##### Data shown
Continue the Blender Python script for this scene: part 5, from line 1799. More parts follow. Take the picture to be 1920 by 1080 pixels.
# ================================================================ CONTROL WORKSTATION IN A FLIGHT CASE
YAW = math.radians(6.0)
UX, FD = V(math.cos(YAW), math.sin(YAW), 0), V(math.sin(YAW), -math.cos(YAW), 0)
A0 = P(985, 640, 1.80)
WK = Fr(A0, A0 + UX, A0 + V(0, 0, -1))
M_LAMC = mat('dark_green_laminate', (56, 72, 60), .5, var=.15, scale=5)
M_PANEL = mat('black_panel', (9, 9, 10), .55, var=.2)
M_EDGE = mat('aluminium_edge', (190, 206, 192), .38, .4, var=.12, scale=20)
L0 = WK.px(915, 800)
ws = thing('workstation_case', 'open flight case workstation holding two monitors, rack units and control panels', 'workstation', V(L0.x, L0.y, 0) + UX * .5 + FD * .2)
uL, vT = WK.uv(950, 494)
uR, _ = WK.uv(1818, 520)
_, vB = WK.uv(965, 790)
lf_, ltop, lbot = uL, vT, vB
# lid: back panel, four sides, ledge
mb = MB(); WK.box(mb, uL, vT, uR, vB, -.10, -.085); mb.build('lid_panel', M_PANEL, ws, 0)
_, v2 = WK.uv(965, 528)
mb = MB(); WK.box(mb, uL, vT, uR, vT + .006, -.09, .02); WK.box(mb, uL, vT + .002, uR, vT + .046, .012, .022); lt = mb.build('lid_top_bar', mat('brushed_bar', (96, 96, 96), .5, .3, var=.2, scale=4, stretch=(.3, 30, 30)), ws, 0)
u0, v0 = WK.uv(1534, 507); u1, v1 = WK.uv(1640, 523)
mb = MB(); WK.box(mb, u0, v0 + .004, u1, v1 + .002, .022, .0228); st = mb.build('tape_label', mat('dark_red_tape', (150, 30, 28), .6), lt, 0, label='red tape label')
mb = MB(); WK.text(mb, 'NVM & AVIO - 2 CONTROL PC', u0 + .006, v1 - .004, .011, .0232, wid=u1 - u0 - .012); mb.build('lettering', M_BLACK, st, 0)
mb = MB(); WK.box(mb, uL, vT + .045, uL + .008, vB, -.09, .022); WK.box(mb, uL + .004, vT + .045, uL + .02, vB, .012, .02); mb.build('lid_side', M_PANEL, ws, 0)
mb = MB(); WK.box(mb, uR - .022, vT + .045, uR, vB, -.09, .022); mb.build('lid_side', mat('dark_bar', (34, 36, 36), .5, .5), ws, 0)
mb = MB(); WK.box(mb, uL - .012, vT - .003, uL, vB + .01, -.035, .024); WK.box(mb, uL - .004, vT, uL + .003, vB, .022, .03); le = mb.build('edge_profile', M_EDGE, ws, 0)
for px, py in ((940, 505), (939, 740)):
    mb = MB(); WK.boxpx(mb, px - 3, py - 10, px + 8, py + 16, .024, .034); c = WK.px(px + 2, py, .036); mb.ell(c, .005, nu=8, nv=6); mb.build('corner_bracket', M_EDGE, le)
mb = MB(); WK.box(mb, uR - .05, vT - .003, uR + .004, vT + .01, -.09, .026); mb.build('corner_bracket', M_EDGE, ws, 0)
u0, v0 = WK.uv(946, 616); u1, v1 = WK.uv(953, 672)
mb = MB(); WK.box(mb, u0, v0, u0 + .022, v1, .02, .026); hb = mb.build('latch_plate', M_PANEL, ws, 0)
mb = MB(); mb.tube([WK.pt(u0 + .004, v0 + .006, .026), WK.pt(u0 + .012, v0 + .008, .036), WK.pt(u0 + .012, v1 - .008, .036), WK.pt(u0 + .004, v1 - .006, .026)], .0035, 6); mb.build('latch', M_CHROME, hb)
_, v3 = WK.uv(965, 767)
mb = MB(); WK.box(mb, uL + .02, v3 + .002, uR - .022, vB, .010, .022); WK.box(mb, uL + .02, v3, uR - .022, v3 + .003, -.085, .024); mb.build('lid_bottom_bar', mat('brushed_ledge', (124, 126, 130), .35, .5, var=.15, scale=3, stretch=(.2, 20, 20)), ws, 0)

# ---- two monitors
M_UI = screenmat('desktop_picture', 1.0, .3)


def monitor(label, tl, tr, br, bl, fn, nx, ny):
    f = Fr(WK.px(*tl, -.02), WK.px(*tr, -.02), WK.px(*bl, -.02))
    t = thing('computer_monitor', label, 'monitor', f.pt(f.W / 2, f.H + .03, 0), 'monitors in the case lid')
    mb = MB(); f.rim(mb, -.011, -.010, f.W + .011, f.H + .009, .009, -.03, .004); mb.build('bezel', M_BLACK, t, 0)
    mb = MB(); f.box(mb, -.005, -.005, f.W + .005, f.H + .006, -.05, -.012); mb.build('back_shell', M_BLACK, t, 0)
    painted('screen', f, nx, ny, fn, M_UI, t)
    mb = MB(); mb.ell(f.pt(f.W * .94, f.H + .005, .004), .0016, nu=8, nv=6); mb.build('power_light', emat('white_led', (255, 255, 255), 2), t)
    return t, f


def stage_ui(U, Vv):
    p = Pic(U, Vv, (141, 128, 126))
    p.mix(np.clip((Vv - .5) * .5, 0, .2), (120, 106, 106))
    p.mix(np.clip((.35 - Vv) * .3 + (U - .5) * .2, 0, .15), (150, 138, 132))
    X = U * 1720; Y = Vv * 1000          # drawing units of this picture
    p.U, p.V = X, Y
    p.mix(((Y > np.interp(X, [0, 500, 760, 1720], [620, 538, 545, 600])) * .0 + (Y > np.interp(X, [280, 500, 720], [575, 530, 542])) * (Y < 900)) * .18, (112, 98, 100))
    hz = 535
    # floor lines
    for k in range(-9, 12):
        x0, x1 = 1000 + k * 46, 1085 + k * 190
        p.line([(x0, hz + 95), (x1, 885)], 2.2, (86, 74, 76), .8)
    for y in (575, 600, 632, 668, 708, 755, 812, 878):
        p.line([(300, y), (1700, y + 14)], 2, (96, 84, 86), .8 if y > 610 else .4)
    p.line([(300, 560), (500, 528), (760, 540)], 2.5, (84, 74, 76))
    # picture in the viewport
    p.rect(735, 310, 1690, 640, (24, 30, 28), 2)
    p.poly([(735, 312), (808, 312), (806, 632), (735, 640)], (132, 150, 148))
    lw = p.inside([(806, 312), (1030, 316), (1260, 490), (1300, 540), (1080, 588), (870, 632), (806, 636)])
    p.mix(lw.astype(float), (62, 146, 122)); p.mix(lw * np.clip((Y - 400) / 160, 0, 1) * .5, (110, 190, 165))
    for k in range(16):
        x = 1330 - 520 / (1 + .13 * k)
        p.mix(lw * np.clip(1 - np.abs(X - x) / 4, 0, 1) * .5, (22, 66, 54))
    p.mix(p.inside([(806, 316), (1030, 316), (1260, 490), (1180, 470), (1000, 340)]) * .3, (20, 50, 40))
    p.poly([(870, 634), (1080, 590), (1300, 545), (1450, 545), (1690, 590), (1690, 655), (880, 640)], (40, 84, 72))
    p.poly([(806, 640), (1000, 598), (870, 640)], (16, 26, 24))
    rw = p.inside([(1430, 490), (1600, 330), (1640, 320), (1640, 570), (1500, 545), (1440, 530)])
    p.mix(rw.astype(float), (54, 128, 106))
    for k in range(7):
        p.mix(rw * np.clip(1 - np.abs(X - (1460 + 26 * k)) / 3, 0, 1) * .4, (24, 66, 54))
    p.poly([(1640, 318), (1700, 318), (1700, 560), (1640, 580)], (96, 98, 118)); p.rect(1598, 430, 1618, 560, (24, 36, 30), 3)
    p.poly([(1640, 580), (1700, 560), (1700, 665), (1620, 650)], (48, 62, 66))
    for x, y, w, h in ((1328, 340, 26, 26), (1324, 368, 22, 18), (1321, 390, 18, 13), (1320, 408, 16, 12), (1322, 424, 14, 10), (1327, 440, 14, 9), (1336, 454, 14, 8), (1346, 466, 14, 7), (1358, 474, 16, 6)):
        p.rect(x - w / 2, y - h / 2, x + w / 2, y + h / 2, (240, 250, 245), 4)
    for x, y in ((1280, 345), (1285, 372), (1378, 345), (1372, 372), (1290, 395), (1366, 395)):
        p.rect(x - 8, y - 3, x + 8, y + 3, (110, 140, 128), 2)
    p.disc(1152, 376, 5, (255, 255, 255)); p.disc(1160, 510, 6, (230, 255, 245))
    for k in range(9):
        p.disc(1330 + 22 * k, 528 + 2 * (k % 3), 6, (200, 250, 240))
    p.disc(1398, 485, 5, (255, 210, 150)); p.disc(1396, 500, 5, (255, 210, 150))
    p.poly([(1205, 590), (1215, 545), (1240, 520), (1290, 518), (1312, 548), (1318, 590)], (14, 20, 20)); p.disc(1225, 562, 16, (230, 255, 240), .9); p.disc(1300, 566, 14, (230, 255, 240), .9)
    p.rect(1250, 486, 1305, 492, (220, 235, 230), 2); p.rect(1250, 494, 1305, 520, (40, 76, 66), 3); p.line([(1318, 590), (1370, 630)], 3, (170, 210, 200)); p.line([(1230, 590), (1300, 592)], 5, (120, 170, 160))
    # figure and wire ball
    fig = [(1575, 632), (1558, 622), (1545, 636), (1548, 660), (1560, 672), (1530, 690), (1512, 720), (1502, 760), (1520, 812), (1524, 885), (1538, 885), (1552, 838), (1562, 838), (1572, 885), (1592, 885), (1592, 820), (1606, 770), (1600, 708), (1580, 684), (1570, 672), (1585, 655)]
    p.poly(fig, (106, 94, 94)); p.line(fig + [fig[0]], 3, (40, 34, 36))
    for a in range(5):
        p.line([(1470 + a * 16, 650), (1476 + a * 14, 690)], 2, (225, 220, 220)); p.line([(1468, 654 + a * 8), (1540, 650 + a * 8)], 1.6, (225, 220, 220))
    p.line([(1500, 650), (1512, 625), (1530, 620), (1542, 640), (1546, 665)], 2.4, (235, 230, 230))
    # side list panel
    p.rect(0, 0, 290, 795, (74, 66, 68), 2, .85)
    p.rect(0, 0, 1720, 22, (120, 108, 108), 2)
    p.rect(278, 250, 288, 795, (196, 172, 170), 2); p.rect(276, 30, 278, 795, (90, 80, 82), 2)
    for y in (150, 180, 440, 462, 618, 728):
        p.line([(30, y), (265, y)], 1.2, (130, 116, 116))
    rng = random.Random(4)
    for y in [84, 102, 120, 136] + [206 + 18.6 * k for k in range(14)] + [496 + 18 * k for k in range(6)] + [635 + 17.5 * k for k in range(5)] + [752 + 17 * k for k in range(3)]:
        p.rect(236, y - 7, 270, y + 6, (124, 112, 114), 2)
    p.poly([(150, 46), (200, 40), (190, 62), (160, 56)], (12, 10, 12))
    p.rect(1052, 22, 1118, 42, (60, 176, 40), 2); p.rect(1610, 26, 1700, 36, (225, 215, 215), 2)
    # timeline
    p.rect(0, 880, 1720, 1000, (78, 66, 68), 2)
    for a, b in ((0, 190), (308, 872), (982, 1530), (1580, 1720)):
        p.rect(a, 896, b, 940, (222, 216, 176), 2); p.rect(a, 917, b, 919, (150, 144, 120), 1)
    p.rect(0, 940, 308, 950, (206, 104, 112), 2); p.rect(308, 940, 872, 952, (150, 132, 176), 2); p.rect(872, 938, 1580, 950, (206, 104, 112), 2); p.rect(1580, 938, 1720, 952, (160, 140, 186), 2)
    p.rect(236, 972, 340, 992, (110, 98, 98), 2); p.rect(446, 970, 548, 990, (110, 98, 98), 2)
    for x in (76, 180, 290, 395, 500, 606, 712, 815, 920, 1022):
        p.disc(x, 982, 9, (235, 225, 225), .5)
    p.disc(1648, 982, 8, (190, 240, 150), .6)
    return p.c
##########
Gather and return every line that holds the string "this".

Continue the Blender Python script for this scene: part 5, from line 1799. More parts follow. Take the picture to be 1920 by 1080 pixels.
    X = U * 1720; Y = Vv * 1000          # drawing units of this picture